Cutting a void into the commercial strip at Dundas and Yonge has been imagined for decades. By the mid-1990s, the Yonge Street Business and Resident Association had organized to reclaim some of the vitality that had existed along the street before the opening of the Eaton Centre -- the consumer machine that sucked people off Yonge Street straight into its vortex. Buildings were restored and signage improved. The buff porcelain, ship-liner architecture of the Eaton Centre has long disappeared behind a stage set propped up by American advertisers.

A new, monumentally scaled public space was what was imagined for the intersection of Dundas and Yonge as well as billboards and video screens -- in short, a colourful, graphically designed kick in the ass. That Toronto was clearly knocking off New York's Times Square or Tokyo's Shibuya District (from whence the former came) was never an issue. Grabbing a piece of the action from a big, honking city seemed obviously superior to home-spun invention.

I shed no tears when four buildings were expropriated by the City of Toronto and bulldozed to make way for Dundas Square. Wars and natural disasters contribute urban voids on a regular, tragic schedule. To willfully cut an urban void in the unremarkable commercial strip of Yonge Street was brave and deliberate. A public space, charged like the 21st century, carried great promise. And recasting the city was on everybody's minds.

For two decades, Kim Brown and James Storey have contributed richly to the city, providing new models of thinking about the city's watershed systems and enlivening St. George Street with its landscape design. For its award-winning competition entry, Brown + Storey showed sexy computer models of a square brought alive by washes of blue. The square was typically shown from an aerial point of view as an assembly of streamed elements. It looked hot and industrial. A wall of fire seemed to glow from underneath the long, Dundas Street canopy.

But it didn't deliver. Not for things related to people. There are exquisitely cut stone benches on the plaza, but they're as hard on the seat as the granite stairs that lead up to the stage. Set into the black granite floor of Dundas Square, there's a grid of fibre-optic lights shining endless combinations of colour from tiny recesses. It's a delightful idea that suggests a witch's brew just beneath the surface of the square. But specks of light on an enormous stone field? The idea is condemned by a badly confused sense of scale.

Americans like to make far too much of the Canadian penchant for nice behaviour and compromise -- a little of this, a little of that and everybody is happy. Oh, for the thrill of deviating from the stereotype. But no such luck.
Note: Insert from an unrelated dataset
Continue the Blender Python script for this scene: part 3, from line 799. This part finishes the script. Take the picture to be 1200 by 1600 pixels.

The $10-million budget for Dundas Square gives us a lot of granite, negotiations with the Toronto Parking Authority and a little je ne sais quoi design from the French in the way that two rows of fountains are neatly aligned to the south edge of Dundas Square. They're computer programmed to vary in height just like the five long rows of jets of water that French artist Daniel Buren used to transform the Place des Terreaux in downtown Lyon.

There's also the fact that Dundas Square pays homage to the avant-garde movement of landscape design. Remember that it is designed as a floor that rises up to a stage. This recalls the urban stage that Dutch architect Adriaan Geuze of West 8 designed for Rotterdam's downtown in 1997. He illuminated the edge of the raised floor so that the Schouwburgplein square appears to float at night. But his square is not a one-liner. Parts of it, like the ventilation towers with digital time displays, are industrial chic. But its many human gestures are idiosyncratic and beguiling: There's the long steel "ship's railing" to lean upon and watch passers-by. There are also flowering shrubs next to wooden slat benches -- sculpted to comfortably support the curve of a person's back. It's the kind of design detail that encourages people to stay a while.
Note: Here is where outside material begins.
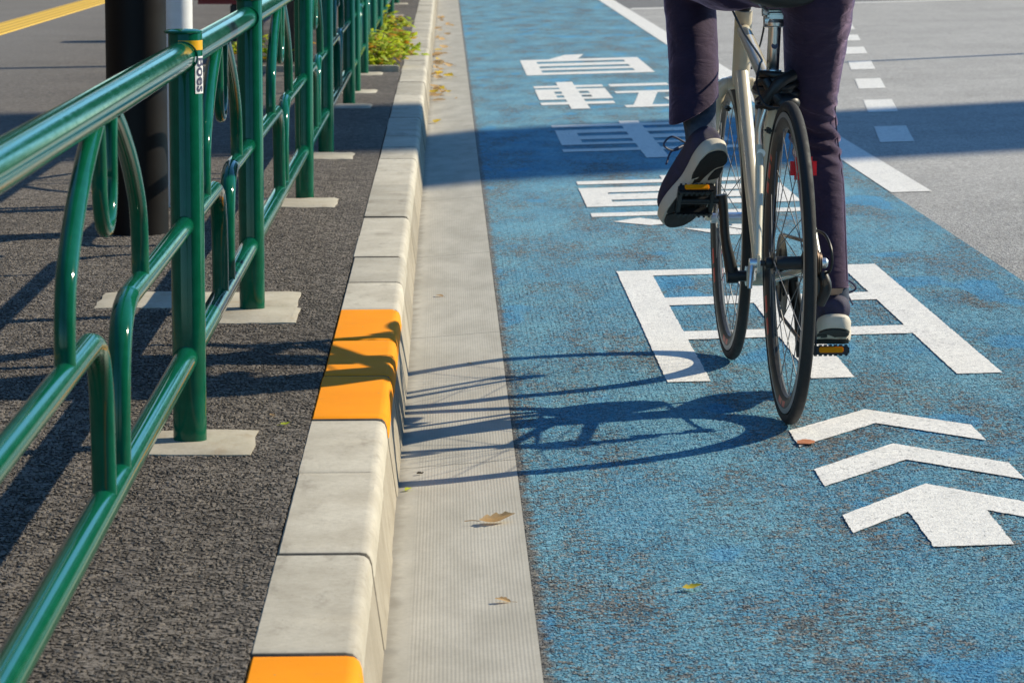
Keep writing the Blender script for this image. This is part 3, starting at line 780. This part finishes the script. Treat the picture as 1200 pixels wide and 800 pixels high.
# coiled lock wrapped round the seat tube top
bm = bmesh.new()
pts = []
for k in range(97):
    a = k/96*2*math.pi*6
    pts.append((.006+(.040+.004*math.sin(k*.7))*math.cos(a), .262+(.052+.004*math.sin(k*.5+1))*math.sin(a), .642+.074*k/96+.005*math.sin(a*1.3)))
tube(bm, pts, .0085, 10, 1)
tube(bm, [(-.03, .205, .655), (.005, .196, .70), (.035, .215, .715)], .013, 12, 4)
tube(bm, [(-.025, .21, .705), (.0, .198, .665), (.036, .21, .645)], .011, 12, 4)
ball(bm, (.008, .255, .678), .038, .05, .036); ball(bm, (.02, .205, .655), .03, .022, .02)
tag(obj('cable_lock', bm, M['black']), 'black coiled cable lock wrapped round the top of the seat tube', 'lock')
lk = bpy.data.objects['cable_lock']; lk.location = BO; lk.rotation_euler = (0, 0, BR)
# brakes and cables
for s in (-1, 1):
    bm = bmesh.new(); tube(bm, [(s*.040, .172, .555), (s*.042, .165, .60), (s*.030, .162, .645)], [.0085, .007, .006], 10, 4)
    tube(bm, [(s*.040, .175, .555), (s*.040, .150, .553)], .0095, 12)
    arm_ = B('brake_arm', bm, M['alu'])
    bm = bmesh.new(); box(bm, (s*.022, .168, .600), (.013, .05, .012), .004); obj('brake_pad', bm, M['black'], arm_)
    bm = bmesh.new(); tube(bm, [(s*.046, .895, .555), (s*.050, .895, .60), (s*.044, .893, .648)], [.009, .007, .006], 10, 4)
    arm_ = B('brake_arm', bm, M['black'])
    bm = bmesh.new(); box(bm, (s*.024, .885, .603), (.014, .05, .012), .004); obj('brake_pad', bm, M['black'], arm_)
for pts, r in (([(.03, .16, .648), (-.02, .158, .650), (-.038, .165, .665), (-.046, .19, .70), (-.030, .26, .735), (-.018, .34, .745), (-.020, .60, .785), (-.03, .76, .835), (-.06, .80, .92), (-.14, .74, .985)], .0025),
               ([(.018, .78, .70), (.05, .86, .76), (.08, .86, .90), (.14, .77, .985)], .0025),
               ([(.070, .02, .31), (.083, -.035, .325), (.083, -.045, .365), (.075, -.005, .395), (.058, .06, .40)], .0030),
               ([(-.060, .89, .645), (.045, .89, .648)], .0014)):
    bm = bmesh.new(); tube(bm, pts, r, 8, 6); B('cable', bm, M['black'])
# tail light
bm = bmesh.new(); box(bm, (.041, .085, .526), (.056, .022, .048), .009); tl = B('tail_light', bm, M['redl'])
bm = bmesh.new(); box(bm, (.048, .100, .530), (.028, .012, .03), .004); tube(bm, [(.046, .110, .53), (.050, .125, .51)], .011, 10); obj('light_bracket', bm, M['black'], tl)
# drivetrain
bm = bmesh.new()
lathe(bm, [(.035, .044), (.088, .044), (.091, .0455), (.088, .047), (.035, .047)], 48, 'x', BB)
for k in range(5):
    a = k*2*math.pi/5; tube(bm, [BB+V((.046, 0, 0)), BB+V((.046, .06*math.cos(a), .06*math.sin(a)))], .007, 8)
lathe(bm, [(.012, -.062), (.012, .06)], 18, 'x', BB)
B('chainring', bm, M['black'])
CD = V((0, -.05, 1)).normalized()
PL = BB+V((-.150, 0, 0))+CD*.168; PR = BB+V((.150, 0, 0))-CD*.168
for s, P0 in ((-1, PL), (1, PR)):
    a = BB+V((s*.066, 0, 0)); b = P0-V((s*.060, 0, 0))+V((s*0, 0, 0))
    bm = bmesh.new(); d = (b-a).normalized()
    tube(bm, [a-d*.012, a+d*.02, a.lerp(b, .5)+V((s*.004, 0, 0)), b-d*.02, b+d*.013], [.013, .0145, .0105, .0105, .0125], 12, 4)
    tube(bm, [a-V((s*.012, 0, 0)), a+V((s*.012, 0, 0))], .016, 16)
    B('crank', bm, M['black'])
    pd = bpy.data.objects.new('pedal', None); COL.objects.link(pd); pd.parent = bike; pd.location = P0
    tilt = R(-40) if s < 0 else R(-8); pd.rotation_euler = (tilt, 0, 0)
    pd['label'] = 'left pedal raised' if s < 0 else 'right pedal at the bottom'
    bm = bmesh.new(); tube(bm, [(-s*.066, 0, 0), (s*.04, 0, 0)], .008, 12)
    box(bm, (0, .042, 0), (.082, .014, .019), .003); box(bm, (0, -.042, 0), (.082, .014, .019), .003)
    for x in (-.036, .036): box(bm, (x, 0, 0), (.010, .072, .018), .002)
    for k in range(7):
        for yy in (-.042, .042): box(bm, (-.034+k*.0113, yy, -.0105), (.005, .012, .004)); box(bm, (-.034+k*.0113, yy, .0105), (.005, .012, .004))
    obj('pedal_cage', bm, M['black'], pd)
    for yy in (-.0505, .0505):
        bm = bmesh.new(); box(bm, (0, yy, .001), (.054, .005, .013), .002); obj('pedal_reflector', bm, M['amber'], pd)
# chain
bm = bmesh.new(); cx = .0455
cpts = []
for k in range(25): a = -math.pi/2+math.pi*k/24; cpts.append((cx, BB.y+.091*math.cos(a), BB.z+.091*math.sin(a)))
for k in range(13): a = math.pi/2+math.pi*.9*k/12; cpts.append((cx, .042*math.cos(a), RW+.042*math.sin(a)))
cpts += [(cx, -.012, .262), (cx+.003, .012, .222), (cx+.003, .03, .160), (cx+.003, .06, .150), (cx, .12, .155)]
tube(bm, cpts, .0042, 6, closed=True); B('chain', bm, M['sprocket'])
# derailleur
bm = bmesh.new()
box(bm, (.072, .004, .285), (.022, .034, .05), .006); tube(bm, [(.070, .0, .315), (.078, -.008, .285), (.066, .004, .250)], .012, 12, 4)
for s in (-.007, .007): box(bm, (.054+s, .022, .195), (.002, .02, .115), .001, Matrix.Rotation(R(-15), 3, 'X'))
for y, z in ((.008, .236), (.034, .158)): lathe(bm, [(.005, -.004), (.020, -.004), (.020, .004), (.005, .004)], 20, 'x', (.054, y, z))
B('rear_derailleur', bm, M['black'])
bm = bmesh.new(); box(bm, (.074, -.012, .296), (.012, .02, .016), .003); B('derailleur_plate', bm, M['sprocket'])
bm = bmesh.new(); tube(bm, [(-.060, 0, RW), (-.082, 0, RW)], .010, 14); tube(bm, [(-.076, 0, RW), (-.080, -.012, RW-.022), (-.083, -.020, RW-.050)], [.008, .006, .005], 10, 4)
B('quick_release', bm, M['alu'])
bm = bmesh.new(); lathe(bm, [(.011, .062), (.011, .078), (.007, .082)], 14, 'x', (0, 0, RW)); B('axle_nut', bm, M['alu'])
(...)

Julio Cortázar wrote that a bridge exists only when a person crosses over it. A public space is nothing until people gather on it. If there are fees to be paid ($3,000 for a large gathering in the case of Dundas Square) and behaviour is controlled (no skateboards, no chalking, no biking) the chance of Dundas Square becoming a significant public space in Canada is seriously diminished.

What I've noticed over the past several months is that people, by day or by night, are reluctant to gather there -- if there are 10 people spread out in various locations on the Square, there are five, even 10 times that number positioned in front of the Eaton Centre. Much of the reluctance to kick back and stay a while has to do with the security guards tuned into the video monitors in the shelter next to Ticketmaster, who are paid to monitor behaviour.

So it was with considerable delight, during the long weekend, that I watched a slim man in jeans slip through the bureaucratic red tape and commercialization of Dundas Square to indulge a basic human desire for free, creative movement. (This is not recommended for anybody of any age unless the security guards have disappeared into the parking garage, as they did for a few important moments on this spring evening.) The man walked his way nonchalantly over to one of the fountains and stuck his feet into its gurgling waters. He stood there and gave his leather boots a good washing. Then he sat down on one of the stone benches to consider the sensation of wet feet. The idea pleased him. He got up and, this time, he walked through all of the fountains, his arms stretched out like wings, drenching himself thoroughly to the waist. After that, he didn't descend into the luxurious parking lot. He headed off down Yonge Street, and walked away from Dundas Square.